Quando as milícias sionistas trouxeram a Nakba até nossas portas, minha mãe atravessou o país de uma ponta a outra, carregando meu irmão Mahmud nos braços até Jericó. Enquanto seus pais permaneciam em Ramallah e suas irmãs partiam para outras cidades com as famílias de seus maridos, a vida dela, tão fiel à sua fé, mudou rapidamente, de maneiras que jamais imaginaria. Yama era forte e devota a Deus, assim como a mãe do profeta. Por mais provações que enfrentasse e mais dificuldades que encontrasse, ela sabia que Allah sempre estaria presente para prover as tâmaras em seu caminho.
[1] Maria e Miriam são variantes do mesmo nome, derivado do hebraico "Miryam". No grego antigo, foi adaptado como "Mariam" e depois simplificado para "Maria" no latim.
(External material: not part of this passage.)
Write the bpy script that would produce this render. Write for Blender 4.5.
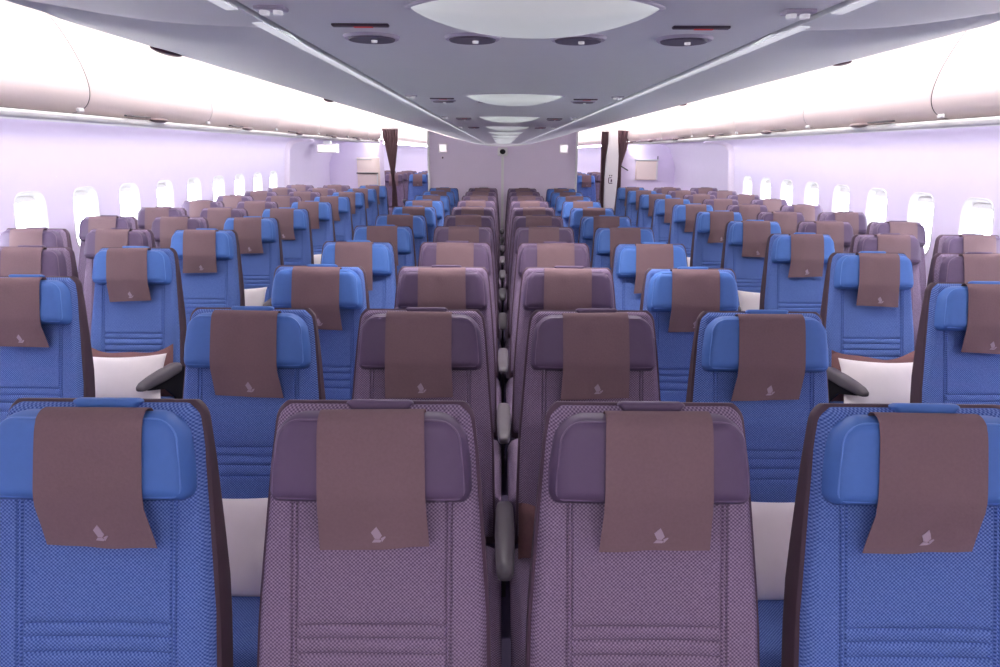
import bpy, bmesh, math, random
from mathutils import Vector, Matrix

for o in list(bpy.data.objects):
    bpy.data.objects.remove(o)
SC = bpy.context.scene
COL = SC.collection
RND = random.Random(7)

# ------------------------------------------------------------------ camera
PITCH = math.atan(181.5 / 680.0)
ROLL = math.radians(0.4)
EYE = Vector((-0.02, 0.0, 1.65))
cam_data = bpy.data.cameras.new('camera')
cam_data.sensor_width = 36.0
cam_data.lens = 36.0 * 680.0 / 1000.0
cam_data.clip_start = 0.05
cam_data.clip_end = 200
cam = bpy.data.objects.new('camera', cam_data)
COL.objects.link(cam)
_r = Vector((1, 0, 0))
_u = Vector((0, math.sin(PITCH), math.cos(PITCH)))
_f = Vector((0, math.cos(PITCH), -math.sin(PITCH)))
_r2 = _r * math.cos(ROLL) + _u * math.sin(ROLL)
_u2 = _u * math.cos(ROLL) - _r * math.sin(ROLL)
cam.matrix_world = Matrix(((_r2.x, _u2.x, -_f.x, EYE.x), (_r2.y, _u2.y, -_f.y, EYE.y),
                           (_r2.z, _u2.z, -_f.z, EYE.z), (0, 0, 0, 1)))
SC.camera = cam

# ------------------------------------------------------------------ world, exposure, light levels
world = bpy.data.worlds.new('daylight')
SC.world = world
world.use_nodes = True
bg = world.node_tree.nodes['Background']
bg.inputs[0].default_value = (0.93, 0.97, 1.0, 1)
bg.inputs[1].default_value = 7.0
SC.view_settings.view_transform = 'Standard'
SC.view_settings.look = 'None'
SC.view_settings.gamma = 1.0
SC.view_settings.use_curve_mapping = False
SC.view_settings.exposure = 1.2
SC.cycles.use_denoising = True
SC.cycles.max_bounces = 10
SC.cycles.diffuse_bounces = 7
SC.cycles.sample_clamp_indirect = 6.0
COVE_LED = 12.5        # light strips hidden above the side ceiling panels
WALL_LED = 27.0        # mood-light strips under the bins
EDGE_LED = 0.2        # slim strips at the edge of the centre ceiling
SPOT_W = 2.9           # each lamp added to brighten the centre seats, watts


# ------------------------------------------------------------------ materials
def srgb(r, g, b):
    def c(v):
        v /= 255.0
        return v / 12.92 if v <= 0.04045 else ((v + 0.055) / 1.055) ** 2.4
    return (c(r), c(g), c(b), 1)


def base_mat(name, col, rough=0.6, spec=0.3):
    m = bpy.data.materials.new(name)
    m.use_nodes = True
    b = m.node_tree.nodes['Principled BSDF']
    b.inputs['Base Color'].default_value = col
    b.inputs['Roughness'].default_value = rough
    b.inputs['Specular IOR Level'].default_value = spec
    return m


def noisy(name, col, rough=0.6, spec=0.3, scale=40, amount=0.12, bump=0.0):
    m = base_mat(name, col, rough, spec)
    nt = m.node_tree
    b = nt.nodes['Principled BSDF']
    tc = nt.nodes.new('ShaderNodeTexCoord')
    n = nt.nodes.new('ShaderNodeTexNoise')
    n.inputs['Scale'].default_value = scale
    n.inputs['Detail'].default_value = 4
    nt.links.new(tc.outputs['Object'], n.inputs['Vector'])
    mx = nt.nodes.new('ShaderNodeMix')
    mx.data_type = 'RGBA'
    mx.inputs['A'].default_value = tuple(v * (1 - amount) for v in col[:3]) + (1,)
    mx.inputs['B'].default_value = tuple(min(1, v * (1 + amount)) for v in col[:3]) + (1,)
    nt.links.new(n.outputs['Fac'], mx.inputs['Factor'])
    nt.links.new(mx.outputs['Result'], b.inputs['Base Color'])
    if bump:
        bp = nt.nodes.new('ShaderNodeBump')
        bp.inputs['Strength'].default_value = bump
        bp.inputs['Distance'].default_value = 0.002
        nt.links.new(n.outputs['Fac'], bp.inputs['Height'])
        nt.links.new(bp.outputs['Normal'], b.inputs['Normal'])
    return m


def weave(name, dark, light, axis=(0, 0.2588, 0.9659), px=0.0080, pz=0.0074):
    """woven upholstery: rows of small offset dashes"""
    m = base_mat(name, dark, 0.85, 0.15)
    nt = m.node_tree
    b = nt.nodes['Principled BSDF']
    tc = nt.nodes.new('ShaderNodeTexCoord')
    sep = nt.nodes.new('ShaderNodeSeparateXYZ')
    nt.links.new(tc.outputs['Object'], sep.inputs[0])
    dot = nt.nodes.new('ShaderNodeVectorMath')
    dot.operation = 'DOT_PRODUCT'
    dot.inputs[1].default_value = axis
    nt.links.new(tc.outputs['Object'], dot.inputs[0])

    def math_node(op, a, v=None):
        n = nt.nodes.new('ShaderNodeMath')
        n.operation = op
        nt.links.new(a, n.inputs[0])
        if v is not None:
            if hasattr(v, 'is_linked'):
                nt.links.new(v, n.inputs[1])
            else:
                n.inputs[1].default_value = v
        return n.outputs[0]
    cx = math_node('COSINE', math_node('MULTIPLY', sep.outputs['X'], 2 * math.pi / px))
    cz = math_node('COSINE', math_node('MULTIPLY', dot.outputs['Value'], 2 * math.pi / pz))
    v = math_node('MULTIPLY', cx, cz)
    v = math_node('ADD', math_node('MULTIPLY', v, 0.5), 0.5)
    no = nt.nodes.new('ShaderNodeTexNoise')
    no.inputs['Scale'].default_value = 260
    nt.links.new(tc.outputs['Object'], no.inputs['Vector'])
    v = math_node('ADD', v, math_node('MULTIPLY', math_node('SUBTRACT', no.outputs['Fac'], 0.5), 0.7))
    rp = nt.nodes.new('ShaderNodeValToRGB')
    rp.color_ramp.elements[0].position = 0.12
    rp.color_ramp.elements[0].color = dark
    rp.color_ramp.elements[1].position = 0.95
    rp.color_ramp.elements[1].color = light
    nt.links.new(v, rp.inputs[0])
    nt.links.new(rp.outputs[0], b.inputs['Base Color'])
    bp = nt.nodes.new('ShaderNodeBump')
    bp.inputs['Strength'].default_value = 0.5
    bp.inputs['Distance'].default_value = 0.0015
    nt.links.new(v, bp.inputs['Height'])
    nt.links.new(bp.outputs['Normal'], b.inputs['Normal'])
    return m


def emit_mat(name, col, strength, base=(0.8, 0.8, 0.8, 1)):
    m = base_mat(name, base, 0.5)
    b = m.node_tree.nodes['Principled BSDF']
    b.inputs['Emission Color'].default_value = col
    b.inputs['Emission Strength'].default_value = strength
    return m


def glass_mat(name):
    m = bpy.data.materials.new(name)
    m.use_nodes = True
    nt = m.node_tree
    nt.nodes.remove(nt.nodes['Principled BSDF'])
    out = nt.nodes['Material Output']
    tr = nt.nodes.new('ShaderNodeBsdfTransparent')
    tr.inputs[0].default_value = (0.93, 0.96, 0.97, 1)
    gl = nt.nodes.new('ShaderNodeBsdfGlossy')
    gl.inputs['Roughness'].default_value = 0.05
    mx = nt.nodes.new('ShaderNodeMixShader')
    mx.inputs[0].default_value = 0.06
    nt.links.new(tr.outputs[0], mx.inputs[1])
    nt.links.new(gl.outputs[0], mx.inputs[2])
    nt.links.new(mx.outputs[0], out.inputs['Surface'])
    return m


M = {}
M['blue_weave'] = weave('blue_weave', srgb(54, 82, 152), srgb(126, 154, 216))
M['mauve_weave'] = weave('mauve_weave', srgb(98, 80, 106), srgb(166, 148, 172))
M['blue_pan'] = weave('blue_pan', srgb(54, 82, 152), srgb(126, 154, 216), (0, 0.9, 0.9))
M['mauve_pan'] = weave('mauve_pan', srgb(98, 80, 106), srgb(166, 148, 172), (0, 0.9, 0.9))
M['blue_leather'] = noisy('blue_leather', srgb(80, 122, 194), 0.5, 0.3, 60, 0.05, 0.1)
M['blue_piping'] = base_mat('blue_piping', srgb(104, 146, 216), 0.5)
M['mauve_leather'] = noisy('mauve_leather', srgb(100, 83, 110), 0.5, 0.3, 60, 0.05, 0.1)
M['mauve_piping'] = base_mat('mauve_piping', srgb(124, 106, 132), 0.5)
M['blue_shell'] = noisy('blue_shell', srgb(84, 66, 76), 0.55, 0.3, 30, 0.08)
M['mauve_shell'] = noisy('mauve_shell', srgb(88, 68, 84), 0.55, 0.3, 30, 0.08)
M['cover'] = noisy('cover_cloth', srgb(130, 107, 111), 0.9, 0.1, 180, 0.10, 0.25)
M['emblem'] = base_mat('emblem_print', srgb(176, 158, 172), 0.8)
M['arm_grey'] = noisy('armrest_grey', srgb(104, 98, 104), 0.45, 0.4, 50, 0.06)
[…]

Em árabe, o nome é "Maryam". Essas variações refletem adaptações culturais e linguísticas nas tradições judaica, cristã e islâmica, onde todas essas figuras são profundamente reverenciadas.
[2] O Stern “LEHI” foi considerado a organização mais fanática e perigosa Mandato Britânico. Em janeiro de 1941, o Stern enviou uma carta ao embaixador da Alemanha nazista sugerindo união dos esforços entre judeus e nazistas contra os ingleses. Yitzhak Shamir, líder do Stern, que tinha conhecimento desta carta, seria eleito Primeiro-ministro de Israel em 1983. Em 1993 Yasser Arafat, teve conhecimento desta carta, se recusou a usá-la. Esta carta está guardada nos arquivos do Ministério de Relações Exteriores em Berlim, e nos arquivos do Yad Vashem (Memorial do genocídio), em Jerusalém, sob a cota E 234151-8.